À cause de cette hostilité, le groupement essénien, qui avait peut-être déjà depuis un certain temps une maison de formation établie à Qumrān, s’y exila définitivement et rompit avec le culte du Temple, qui était, à ses yeux, exercé par un pontife illégitime, à des dates illégales et selon des rites souillés. Après cet exil furent composés les diverses Applications, ou Commentaires, de prophètes et de psaumes qui mentionnent souvent le « Prêtre impie », et par la suite le Document de Damas.

Sous le règne d’Hérode le Grand (37-4 av. J.-C.), qui était en lutte permanente contre les pharisiens, les esséniens semblent avoir joui d’une certaine faveur, qui leur permet peut-être de revenir à Jérusalem. Mais sous le gouvernement d’Hérode Archélaos (4 av. J.-C.- 6 apr. J.-C.), ils s’installent de nouveau à Qumrān et en réparent les bâtiments.

Ils y étaient encore lorsque la prise de Jéricho par les Romains les obligea à cacher dans les grottes d’alentour leur bien le plus précieux, leur immense bibliothèque. Beaucoup d’entre eux furent capturés par les Romains et, selon Flavius Josèphe, ils supportèrent les plus cruelles tortures plutôt que de renoncer à la loi juive et à leurs observances.
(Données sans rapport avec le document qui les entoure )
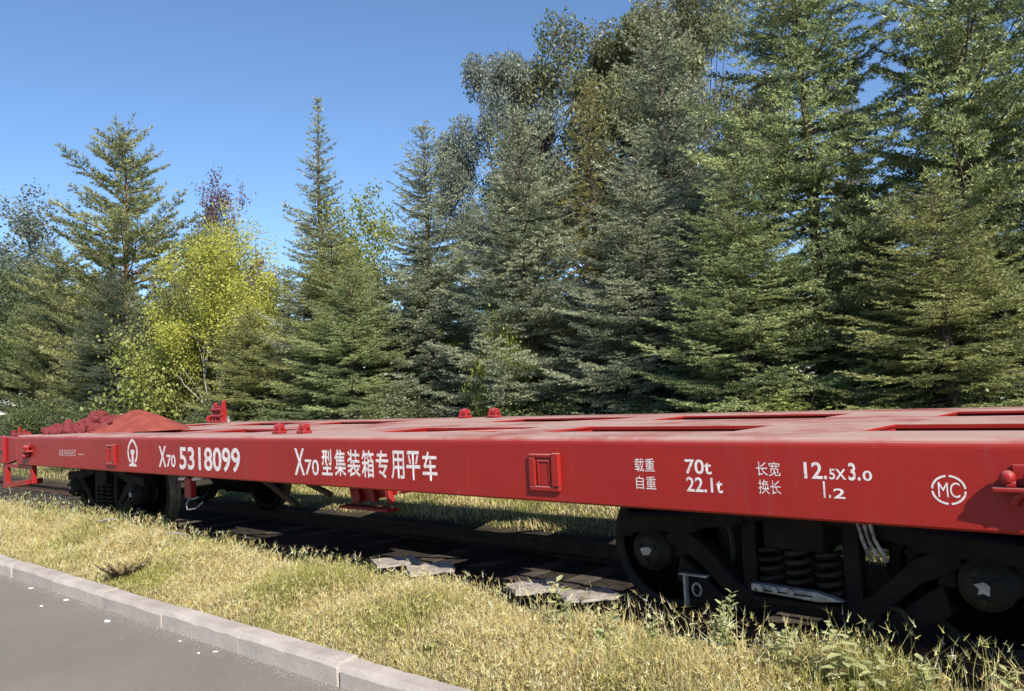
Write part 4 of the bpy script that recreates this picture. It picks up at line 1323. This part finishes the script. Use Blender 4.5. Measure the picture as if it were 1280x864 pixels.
# --- individual weeds
def weed(label, x, y, h, seed, leaf, pairs, colr, spread=.5, stems=1, cat='weed', lean=.15):
    r = np.random.default_rng(seed)
    z = float(gz(np.array([x]), np.array([y]))[0]) - .01
    t = thing('weed', label, cat, (x, y, z))
    wood = MB()
    V, Tn, Tt = [], [], []
    for s in range(stems):
        a = r.uniform(0, 6.28)
        dirv = np.array([math.cos(a) * lean, math.sin(a) * lean, 1.0])
        hh = h * (1 if s == 0 else r.uniform(.5, .9))
        pts = [dirv * hh * k / 5 + np.array([math.sin(k) * .01, 0, 0]) for k in range(6)]
        wood.tube(pts, [.005 - .0007 * k for k in range(6)], 5)
        for k in range(pairs):
            f = .2 + .8 * k / (pairs - 1)
            p = dirv * hh * f
            for sg in (0, PI):
                az = k * 1.9 + sg + r.uniform(-.3, .3)
                ll = leaf * (1.15 - .6 * f) * r.uniform(.8, 1.2)
                d = np.array([math.cos(az), math.sin(az), spread * r.uniform(.4, 1.3)])
                d /= np.linalg.norm(d)
                sd = np.cross(d, [0, 0, 1]); sd /= np.linalg.norm(sd)
                o = len(V)
                w = ll * .24
                up = np.array([0, 0, 1.])
                V += [p, p + d * ll * .4 + sd * w, p + d * ll * .4 - up * w * .25, p + d * ll * .4 - sd * w, p + d * ll * .8 + sd * w * .55 - up * .08 * ll, p + d * ll * .8 - up * .12 * ll, p + d * ll * .8 - sd * w * .55 - up * .08 * ll, p + d * ll - up * .2 * ll]
                Tn += [(o, o + 2, o + 1), (o, o + 3, o + 2), (o + 1, o + 2, o + 5), (o + 1, o + 5, o + 4), (o + 2, o + 3, o + 6), (o + 2, o + 6, o + 5), (o + 4, o + 5, o + 7), (o + 5, o + 6, o + 7)]
                Tt += [float(np.clip(.5 + r.uniform(-.35, .35), 0, 1))] * 8
    obj('stem', wood, M['weed_brown'] if colr in ('leaf_olive', 'weed_brown') else M['leaf_lime'], t)
    obj('foliage', np_mesh('foliage', np.array(V), np.array(Tn), ('tint', 'FLOAT', np.array(Tt))), colr, t)
    return t
weed('leafy green weed with paired leaves right of the second timber pair', -3.03, -1.66, .36, 1, .13, 10, 'weed_pale')
weed('pale leafed weed shoot beside the left wheel of the near bogie', -2.86, -1.60, .20, 2, .09, 7, 'weed_pale', stems=2)
weed('tall spindly weed in front of the bogie springs', -2.06, -1.64, .42, 3, .075, 16, 'weed_pale', .8, 3)
weed('bushy low weed left of the wheel rim', -2.45, -1.66, .27, 4, .075, 9, 'weed_pale', .8, 4)
weed('pale curling weed below the bogie spring plank', -1.78, -1.62, .32, 5, .11, 7, 'weed_pale', .3, 3, lean=.4)
weed('curled pale weed in front of the guard bar', -1.38, -1.64, .36, 6, .13, 7, 'weed_pale', .2, 4, lean=.35)
weed('small weed by the right wheel', -1.10, -1.66, .28, 7, .09, 7, 'weed_pale', .6, 3)
weed('green weed clump under the middle of the wagon', -5.75, -1.62, .24, 8, .07, 8, 'leaf_green', .7, 5, lean=.4)
weed('small weed left of the first timber pair', -5.35, -1.5, .20, 9, .06, 7, 'leaf_olive', .7, 3)
weed('brown brushy weed at the kerb left of centre', -7.45, -2.28, .20, 10, .05, 14, 'weed_brown', 1.0, 40, lean=1.3)
weed('lime green weed patch near the kerb', -3.6, -2.2, .12, 11, .06, 6, 'leaf_lime', .5, 8, lean=.7)
weed('grey green weed under the left bogie', -10.2, -1.5, .34, 12, .10, 8, 'leaf_green', .6, 4)
weed('dark weed below the red step at the left', -11.6, -1.5, .40, 13, .11, 8, 'leaf_green', .6, 5)
weed('thin weed between the timber pairs', -4.15, -1.52, .2, 14, .05, 7, 'leaf_olive', .6, 2)
weed('second dark weed in the shade by the left bogie', -11.0, -1.25, .5, 15, .12, 9, 'leaf_green', .6, 7)
weed('tall dark weed left of the emblem in the shade', -9.9, -1.2, .42, 16, .11, 9, 'leaf_green', .6, 6)
weed('dark weed under the emblem in the shade', -9.2, -1.28, .38, 17, .10, 8, 'leaf_green', .6, 6)
weed('leafy weed left of the red valve', -8.6, -1.35, .30, 18, .08, 8, 'leaf_green', .6, 5)
weed('pale sprig at the right end of the verge', -.75, -1.75, .30, 19, .09, 9, 'weed_pale', .6, 3)
weed('pale grass like weed below the lettering of the load', -2.7, -1.72, .24, 20, .10, 7, 'weed_pale', 1.2, 4, lean=.4)
weed('low lime weed at the bottom edge of the verge', -2.2, -2.1, .12, 21, .06, 6, 'leaf_lime', .5, 8, lean=.7)

# fine grit washed along the foot of the kerb
_r = np.random.default_rng(77)
_n = 1400
_x = _r.uniform(-9.5, -2.5, _n)
_y = -2.645 - np.abs(_r.normal(size=_n)) * .05 - (_r.random(_n) < .12) * _r.uniform(0, .6, _n)
_s = _r.uniform(.0015, .0045, _n)
_c = np.stack([_x, _y, -.1495 + _s * .3], 1)
_o = np.array([[1, 0, 0], [-.5, .87, 0], [-.5, -.87, 0], [0, 0, 1.0]])
_V = (_c[:, None, :] + _o[None] * _s[:, None, None] * _r.uniform(.7, 1.3, (_n, 4, 1))).reshape(-1, 3)
_b = np.arange(_n)[:, None] * 4
_T = np.concatenate([_b + [0, 1, 3], _b + [1, 2, 3], _b + [2, 0, 3]], 1).reshape(-1, 3)
_g = obj('kerb_grit', np_mesh('kerb_grit', _V, _T), 'concrete')
_g['kind'] = 'stuff'
tag(_g, 'fine pale grit scattered along the foot of the kerb', 'grit')
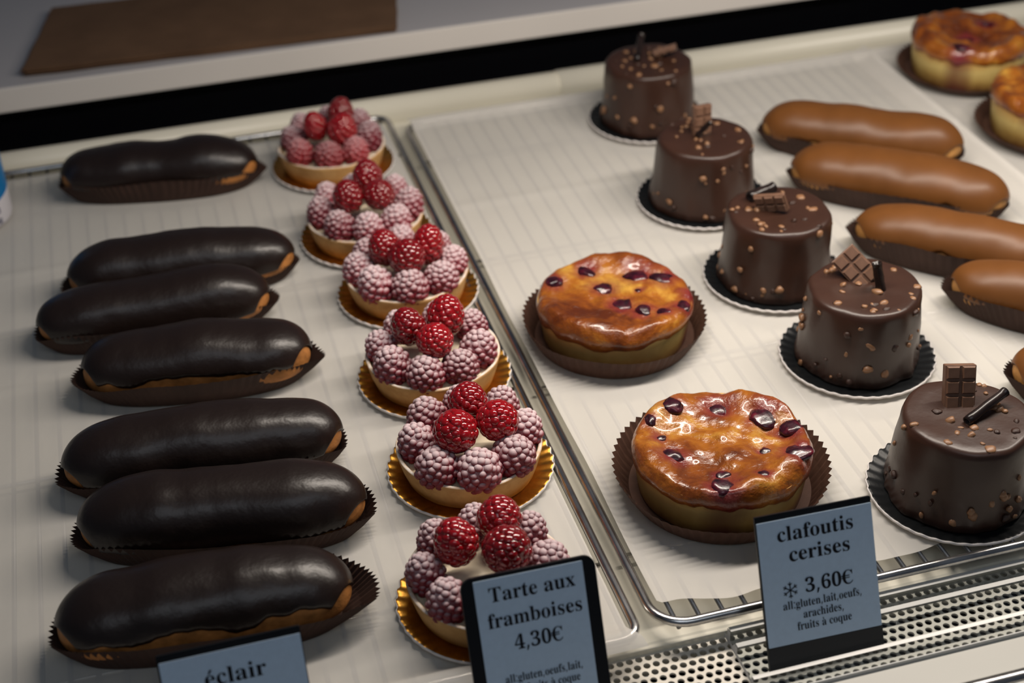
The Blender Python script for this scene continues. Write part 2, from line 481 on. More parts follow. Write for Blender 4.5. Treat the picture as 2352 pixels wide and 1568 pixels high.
# ------------------------------------------------------------------ baking paper
def paper(name, label, x0, x1, y0, y1, creases, seed, z=0.0004, skew=0.0, wave=0.0, xcr=(), rims=(), curl=0.0, flare=0.0, rack=None):
    nx, ny = 150, 150
    v = []
    for j in range(ny):
        t = j / (ny - 1)
        for i in range(nx):
            s = i / (nx - 1)
            x = x0 + (x1 - x0) * s + skew * (t - 0.5)
            y = y0 + (y1 - y0) * t
            if wave:
                y += wave * (1 - t) ** 6 * (nz((x, 0, 0), 14, seed) + 0.5 * nz((x, 0, 0), 40, seed))
                x += 0.0015 * nz((0, y, 0), 12, seed) * (1 - s) ** 5
            x += flare * max(0, (s - 0.9) / 0.1) * max(0, (0.014 - t) / 0.014) ** 0.5
            zz = z + 0.0007 * (0.5 + 0.5 * nz((x, y, 0), 18, seed)) + 0.0003 * nz((x, y, 0), 45, seed)
            for c, h in creases:
                d = abs(y - c - 0.002 * nz((x, 0, 0), 10, seed))
                zz += h * 1.2 * math.exp(-d / 0.0024)
            for c, h in xcr:
                zz += h * math.exp(-abs(x - c - 0.10 * (y - 0.85) * 0) / 0.004)
            zz = max(zz, -0.0006) + curl * max(0, (s - 0.955) / 0.045) ** 1.6
            for ry in rims:
                zz = max(zz, 0.0062 * math.exp(-(abs(y - ry) / 0.0068) ** 2))
            if rack:   # the sheet lies up over the rounded rim of its rack
                a0, a1, b0, b1, rc = rack
                qx, qy = abs(x - (a0 + a1) / 2) - (a1 - a0) / 2 + rc, abs(y - (b0 + b1) / 2) - (b1 - b0) / 2 + rc
                d = abs(math.hypot(max(qx, 0), max(qy, 0)) + min(max(qx, qy), 0) - rc)
                zz = max(zz, 0.0066 * math.exp(-(d / 0.0060) ** 2))
            v.append((x, y, zz))
    f = [(j * nx + i, j * nx + i + 1, (j + 1) * nx + i + 1, (j + 1) * nx + i) for j in range(ny - 1) for i in range(nx - 1)]
    o = put(name, mesh(name, v, f, M['paper']))
    tag(o, label, 'baking paper', 'sheets of white baking paper')
    return o
paper('baking_paper', 'white baking paper sheet under the chocolate eclairs and raspberry tartlets', -0.34, 0.1799, 0.4800, 1.088, [(0.94, 0.0011), (0.797, 0.0011), (0.645, 0.0011)], 2.0, wave=0.0016, rims=(0.487,), flare=0.006)
paper('baking_paper', 'white baking paper sheet under the large clafoutis and chocolate cakes', 0.1998, 0.607, 0.5035, 1.090, [(0.934, 0.0012), (0.70, 0.0008)], 7.0, z=0.0004, wave=0.007, xcr=[(0.585, 0.0006)], curl=0.0045, rack=(0.1948, 0.9, 0.4895, 1.079, 0.018))
paper('baking_paper', 'white baking paper sheet under the two clafoutis at the rear right', 0.588, 0.885, 0.5035, 1.094, [(0.93, 0.0009)], 11.0, z=-0.0003, rims=(1.079,))

ZP = 0.0016   # pastries stand on the paper here
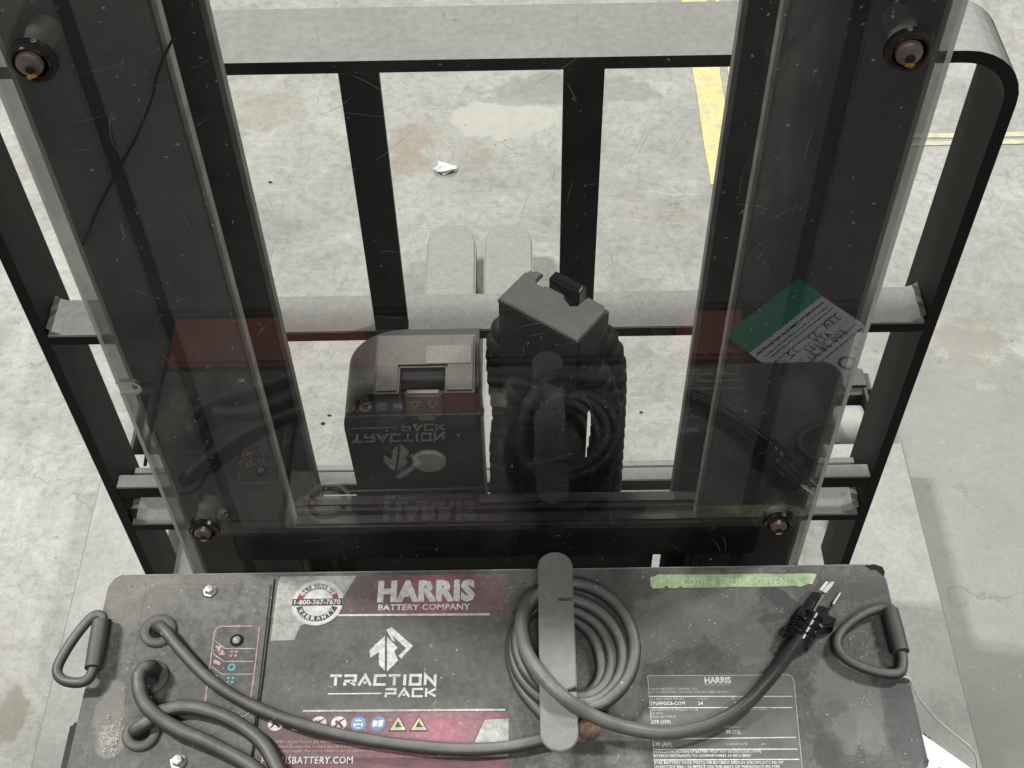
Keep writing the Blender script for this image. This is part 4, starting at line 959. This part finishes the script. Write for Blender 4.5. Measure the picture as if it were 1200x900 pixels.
# ------------------------------------------------------------------ paper beside the pack
zp = .796
def refl(px, py, z):
    d = ray(px, py); h = CAM + d * ((GY - CAM.y) / d.y); d = Vector((d.x, -d.y, d.z)); return h + d * ((z - h.z) / d.z)
A_ = refl(963, 347, zp); U_ = (refl(884, 409, zp) - A_).normalized(); Vv = Vector((-U_.y, U_.x, 0))
if Vv.dot(refl(1003, 373, zp) - A_) < 0: Vv = -Vv
LU = .118; LV = .10
def pq(a, b_): p = A_ + U_ * a + Vv * b_; return (p.x, p.y)
PP = thing('paper_tag', 'white form with green header and handwriting at the right corner of the battery pack', 'paper', (A_.x, A_.y, zp))
obj('sheet', prism([pq(0, 0), pq(LU, 0), pq(LU, LV), pq(0, LV)], zp - .0004, zp), M_paper, PP)
obj('green_header', prism([pq(-.002, -.034), pq(LU, -.034), pq(LU, -.0005), pq(-.002, -.0005)], zp - .0004, zp), M_pgreen, PP)
V_, F_ = [], []
def line(a0, a1, b_, w_, z=zp + .0003):
    p = [pq(a0, b_ - w_ / 2), pq(a1, b_ - w_ / 2), pq(a1, b_ + w_ / 2), pq(a0, b_ + w_ / 2)]; k = len(V_); V_.extend([(x, y, z) for x, y in p]); F_.append((k, k + 1, k + 2, k + 3))
x = .006
while x < LU - .01:
    l = random.uniform(.004, .010); line(x, x + l, .007, .0024); x += l + .0012
for row, w_ in ((.014, .0012), (.019, .0012), (.026, .0012), (.050, .0012), (.058, .0014)):
    x = .006
    while x < LU - .012:
        l = random.uniform(.003, .009); line(x, min(x + l, LU - .006), row, w_); x += l + .0015
for row in (.034, .042): line(.01, LU - .02, row, .0004)
obj('small_print', (V_, F_), M_ink, PP)
def hand(s_, a, b_, h, wid):
    V, F, w_ = textvf(s_, .0, 1.1)
    return [((lambda p: (p[0], p[1], zp + .0005))(pq(a + v.x / w_ * wid + .12 * v.y * h, b_ - v.y * h))) for v in V], F
obj('handwriting', join(hand('33A', .010, .0345, .0085, .024), hand('52', .045, .0345, .008, .013), hand('ATT163', .036, .0435, .008, .036), hand('12', .080, .0345, .008, .011), hand('500 38 AL', .022, .0525, .0085, .060)), M_ink, PP)
obj('handwriting', hand('LOCK', .03, .086, .018, .075), M_ink, PP)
Quelques vestiges de leur influence apparaissent chez certains Pères de l’Église et surtout dans le caraïsme, mouvement juif très répandu à partir du ixe s. apr. J.-C.


Sa vie quotidienne

Celui qui désirait entrer dans la communauté devait subir un examen préalable, puis deux années de préparation, pendant lesquelles il n’avait pas le droit de se mêler aux anciens. Il était admis définitivement lors d’une cérémonie d’« entrée dans l’Alliance », où il promettait de se convertir à la loi de Moïse. Selon Flavius Josèphe, il faisait aussi serment de pratiquer la justice et de haïr les pécheurs, d’être docile à ses supérieurs et compréhensif envers ses inférieurs, de ne rien cacher à ses confrères et de ne rien révéler aux étrangers de la doctrine et des livres de la secte. Il remettait alors tous ses biens à la communauté.